Sie leben als Minderheit in einem weitgehend vom Islam geprägten Land. Aber schwieriger noch ist das Leben unter israelischer Besatzung. Immer wieder kommt es zu gewaltsamen Auseinandersetzungen. Da ist es nicht leicht, dem Unrecht zu widerstehen, ohne Gewalt anzuwenden, und die Kinder zur Gewaltfreiheit zu erziehen. Ich bin beeindruckt, wie sie in diesen finsteren Zeiten Jesus, dem Licht der Welt, folgen. Denn Jesus verbietet ja nicht nur Gewalt zu üben, sondern auch dem Unrecht tatenlos zuzusehen.

 

In jedem Menschen ein Geschöpf Gottes sehen. Das sagt sich so leicht aus der Entfernung. In Europa. Wer in finsteren Konflikten steckt, kann sich nicht so leicht dem Sog entziehen, im Fremden den Feind zu sehen. Und Kinder müssen auf diesem Weg begleitet werden.

 

Unser Freund versucht zu Hause zu sein, wenn sein dreijähriger Sohn ins Bett geht. Eine Gute-Nacht-Geschichte und ein leise gesummtes Lied wiegen den Kleinen in den Schlaf.

 

„Vor ein paar Tagen wollte ich gerade das Zimmer verlassen“, erzählt der Vater, „weil ich annahm, mein Sohn sei eingeschlafen. Da rief der Muezzin vom Minarett der nahe gelegenen Moschee zum Abendgebet. Laut schallte es von draußen herein. Der Kleine schreckte auf und rief ängstlich: ‚Warum schreit der böse Mann so?‘

Was soll ich antworten? Einerseits war auch ich genervt, dass er mein Kind aus dem beginnenden Schlaf gerissen hatte. Andererseits verstand ich plötzlich, wie entscheidend meine Antwort sein würde. Ich könnte jetzt einstimmen in die Klage meines Kindes über den ‘bösen Mann‘. Aber wenn Licht in die Finsternis kommen soll, dann muss ich anders antworten. Welches Bild das Kind von Muslimen gewinnt, liegt jetzt in meiner Hand.

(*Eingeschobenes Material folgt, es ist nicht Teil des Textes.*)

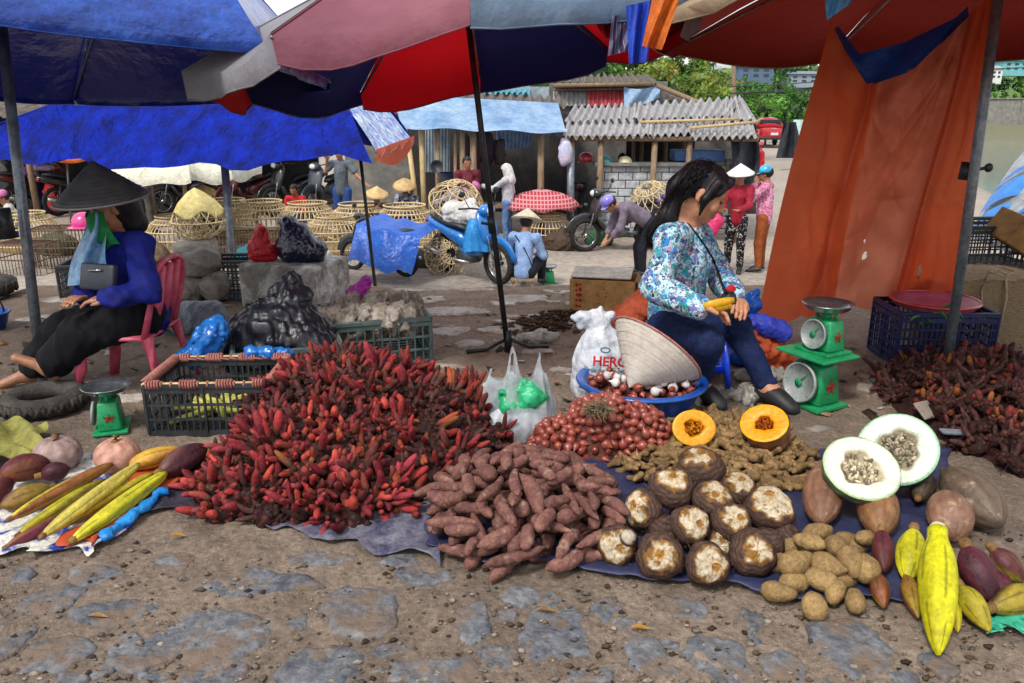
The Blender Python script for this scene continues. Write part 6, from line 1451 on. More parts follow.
# ------------------------------------------------------------------ plastic crates
m_cd = mat('crate_charcoal', '1f2226', '34383c', 9, .5, var=.08); m_cg = mat('crate_greygreen', '3a4a4a', '566664', 9, .55); m_cn = mat('crate_navy', '10183e', '1c2858', 9, .45)
m_cord = mat('pink_cord', '8f5650', 'ac746a', 30, .8, bump=.4)
def crate(label, loc, rz, w, d, h, m, nb=15, rows=3, wrap=False, lip=.02, thin=.006):
    t = thing('plastic_crate', label, 'crate', loc, rz)
    def wall(a, b, nb_):
        a = Vector(a); b = Vector(b); mb = MB(); z_ = Vector((0, 0, 1)); n_ = (b - a).cross(z_).normalized()
        for i in range(nb_ + 1):
            p = a.lerp(b, i / nb_); k = .016 if i in (0, nb_, nb_ // 2) else thin
            mb.bar(p + z_ * .004, p + z_ * h, .006, k, up=n_)
        for r_ in range(rows + 1):
            z = h * (.03 + .85 * r_ / rows); mb.bar(a + z_ * z, b + z_ * z, .01, .008 if r_ not in (0, rows) else .02)
        mb.bar(a + z_ * (h - .004), b + z_ * (h - .004), .02, .016)
        return mb
    x, y = w / 2, d / 2
    for a, b, k in (((-x, -y, 0), (x, -y, 0), nb), ((x, -y, 0), (x, y, 0), int(nb * d / w)), ((x, y, 0), (-x, y, 0), nb), ((-x, y, 0), (-x, -y, 0), int(nb * d / w))):
        wall(a, b, k).build('side_wall', m, t, smooth=False)
    mb = MB()
    for i in range(9): mb.bar((-x, -y + d * (i + .5) / 9, .008), (x, -y + d * (i + .5) / 9, .008), .016, .008)
    for i in range(5): mb.bar((-x + w * (i + .5) / 5, -y, .006), (-x + w * (i + .5) / 5, y, .006), .02, .006)
    mb.build('base', m, t, smooth=False)
    mb = MB(); mb.tube([(-x, -y, h), (x, -y, h), (x, y, h), (-x, y, h)], .009, 8, closed=True); mb.build('rim', m_bamboo if wrap else m, t)
    if wrap:
        r = random.Random(4)
        for a, b, L_ in (((-x, -y, h), (x, -y, h), w), ((x, -y, h), (x, y, h), d), ((x, y, h), (-x, y, h), w), ((-x, y, h), (-x, -y, h), d)):
            mb = MB(); a, b = Vector(a), Vector(b); t_ = .03; side = L_ == d; dd = (b - a).normalized(); q = Vector((-dd.y, dd.x, 0)); P = []; z_ = Vector((0, 0, 1))
            while t_ < .97:
                k_ = .0145 if side or math.sin(t_ * 21 + L_) > .1 else .0095
                P += [a.lerp(b, t_ + .004 * i / 8) + (q * math.cos(2 * PI * i / 8) + z_ * math.sin(2 * PI * i / 8)) * k_ for i in range(8)]
                t_ += .014 / L_ * (.7 if k_ > .012 else 2.4)
            mb.tube(P, .0045, 5); mb.build('cord_wrap', m_cord, t)
    return t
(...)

Das ist kein böser Mann‘, sagte ich. ‚Er ist lieb. Er betet und singt ein Lied für Gott. Wie wir wenn wir vor dem Essen singen.‘ Dann sah ich, wie mein Sohn die Hände faltete, seine Augen wieder schloss und seine Gesichtszüge sich entspannten, während der Muezzin weiter rief.“

 

Eine kleine Szene aus Palästina. Ich bin überzeugt, dass mit solchen kleinen Geschichten das Licht Gottes in die Finsternis eindringt.